How to Pattern Draft: My tips for books that will be your best friend

If you have ever wanted to draft your own patterns, you might have been a little bit overwhelmed at what needs to be done to get those beautiful finished pieces.

To help you understand how to get started, I am going to share my top 2 books that really help you get a solid foundation to build from.

1. Winifred Aldrich's - "Metric Pattern Cutting for Women’s Wear"

This is the number 1 book I use when I am creating any blocks/slopers. For those that don’t know, a ‘block’ or ‘sloper’ is the base of any pattern piece. This is created to your exact measurements and if you made it up, would be like a second skin. 

Once you have your block, that is when you add your seam allowance and start to design the pattern you want to make. All patterns are drafted from a block. Most pattern companies and even clothes manufacturers have their own set of blocks in different sizes that they base all their clothes off. It’s a big reason why there is such a difference in sizes across the world. Everyone uses their own set of blocks to start with.

The ‘Metric Pattern Cutting for Women’s Wear’ is like the bible for how to create a block in your or your model’s measurements. Winnifred goes into detail about how to measure, draft and create your block, as well as how to turn your blocks into some basic patterns once you’ve created them.

On its own it can be a little confusing to get your head around how to do all the measurements. I suggest watching a tutorial that uses Winifred’s methods as a companion piece to the book to help you better understand what you need to do. 

My very first block was made from this book and it turned out great. Remember though, practice makes perfect, and every ‘body’ is different, so you will still need to make toile’s/muslin’s (practice garments) to get your pattern right before you cut into your good fashion fabric.

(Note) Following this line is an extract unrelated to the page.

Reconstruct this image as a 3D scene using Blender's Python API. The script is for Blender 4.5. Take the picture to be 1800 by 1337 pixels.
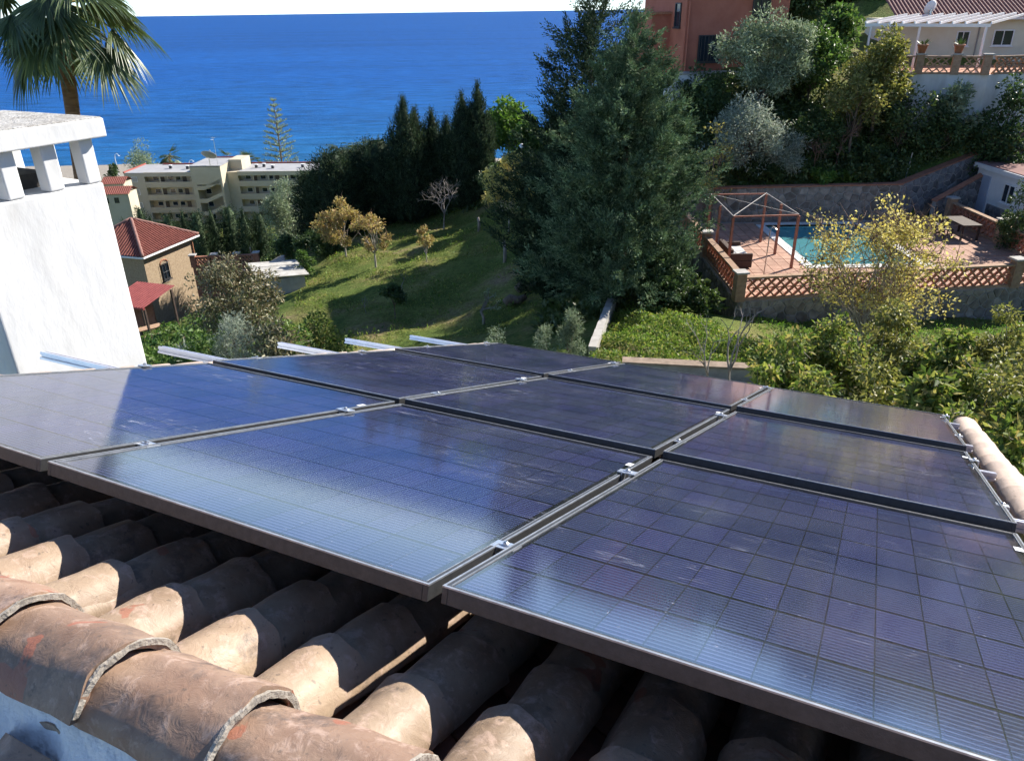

Buy Metric Pattern Cutting for Women’s Wear Here

2. "How Patterns Work" – Your Pattern Whisperer:

“How Patterns Work” is a pattern making book that takes a refreshing back-to-basics approach, making it an ideal starting point for total beginners. It simplifies the complex world of pattern making by focusing on fundamental principles rather than overwhelming measurements and ratios. This book serves as a prequel, perfect for those new to sewing or home sewers looking to transition into making pattern adjustments. It is equally beneficial for fashion design students, offering key terms, concepts, and basic pattern changes to boost confidence in creating unique designs. Even fashion professionals can find value, especially when faced with complex alterations or creative experiments.

The 2D to 3D approach is a highlight, emphasising the translation of body curves into a 2D blueprint, a crucial concept in pattern making. Rather than drowning readers in measurements, the book acts as a pattern making companion, explaining common terms, ensuring accurate communication, and providing simple pattern alterations. The second half introduces a range of pattern changes through various methods, allowing readers to see the impact on fabric without getting bogged down by specific garment shapes.

Forget about endless tables of measurements – this book focuses on the logic behind pattern changes, designed to help concepts ‘click’ for the reader. It builds pattern confidence by teaching the ‘why’ behind pattern changes, empowering individuals to apply these principles independently. In essence, “How Patterns Work” serves as a guide to understanding the mechanics of pattern and fabric interactions, equipping readers with the skills to make changes confidently without relying solely on specific pattern recipes.

Pro Tip: When diving into pattern making, arm yourself with a flexible tape measure. It’s the unsung hero of accurate measurements! It also helps to have pattern paper,  a set square and french curve ruler for pattern drafting. I’ve listed my faves here.

Putting Your Knowledge into Practice:

Pattern drafting is a skill that with time and practice, can be so worth the effort of investing in. Being able to create patterns to your measurements from the start is very satisfying and ensures you get the right fit.

I won’t lie though, I personally find pattern drafting a challenge and generally opt to adapt someone else’s pattern rather than make my own. However, I understand the basics of pattern drafting so it makes it much easier to be able to adapt patterns and also if I needed to make my own pattern, I know I could. I certainly have in the past and it is so satisfying.

So now you know where to start, grab these books and get started creating the patterns of your dreams!